Though many schools have done away with the traditional cursive lessons, it is time for them to reintroduce it to the education system.


Kaden Boyer, Writer

Cursive writing is a dying art. With this generation being the transition to digital, cursive is viewed as being simply an outdated way to write. So much so, that only 14 states currently require its instruction within their public school systems. This is a steep decline from a standard that was once taught nationwide. However, the benefits that come from learning cursive are more impactful now than they were before, and because of this, more states should reintroduce the curriculum. 

When the Common Core Standards were proposed nationwide in 2009, it did not include the required instruction of cursive, leaving it up for debate individually by state. With these arguments, some states chose to teach “keyboard proficiency” instead.
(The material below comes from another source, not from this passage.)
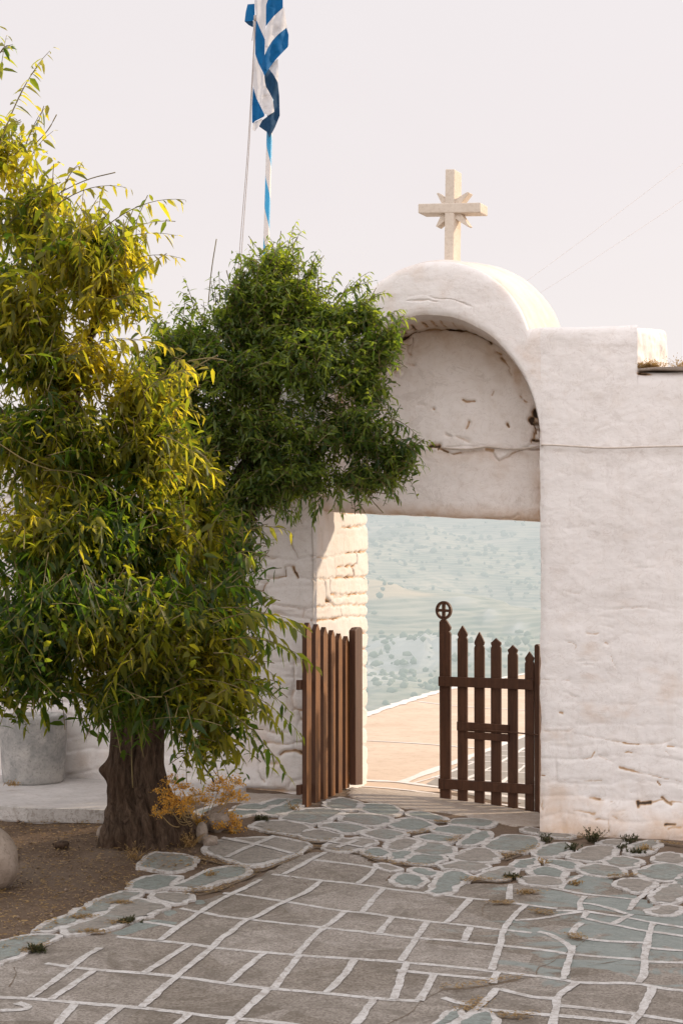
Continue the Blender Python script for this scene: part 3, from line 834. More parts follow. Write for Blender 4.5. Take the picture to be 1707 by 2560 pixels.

While prioritizing learning how to properly type over writing cursive is understandable, a choice should not even have to exist between the two, rather schools should instead teach both with balance being emphasized.

A huge advantage that is taken away by not teaching cursive in schools is that writing in cursive can help improve motor-skills at a young age. Because the pencil never leaves the paper when writing, complex strengths such as hand-eye coordination skills consistently keep improving. This helps to better develop cognitive skills and better stimulates the brain. This practice overtime can stand to benefit outside of the classroom in other activities that require coordination, such as sports and work. 

Poor handwriting habits is a major problem in schools. While the reason for why people have poor handwriting can originate from multiple different reasons, one reason that can be identified is that print handwriting naturally tends to be messier than writing in cursive. Cursive writing is built by habit and spacing remains consistent because all the letters are connected, whereas print involves picking up the pencil and can lead to inconsistent spacing when writing quickly.

But what may arguably be even more important than learning how to write cursive is learning how to read it. Many important historical documents are written in cursive, and even though its popularity is declining, a lot of people currently use some variation of it. Seeing this type of font is inevitable and people should not have to hesitate in order to process the language. The objective of schools should be to instill the knowledge of cursive to where it can at least be processed efficiently.  

With that in mind, it is not as if students should have to be forced to write strictly in cursive. It should be up to the student to choose how they want to write during their academic career. As long as students understand how to read the letters within cursive, the system has done enough to educate them on the concept. Many schools should refamiliarize themselves with cursive’s values and pave the way for a comeback into the public education system.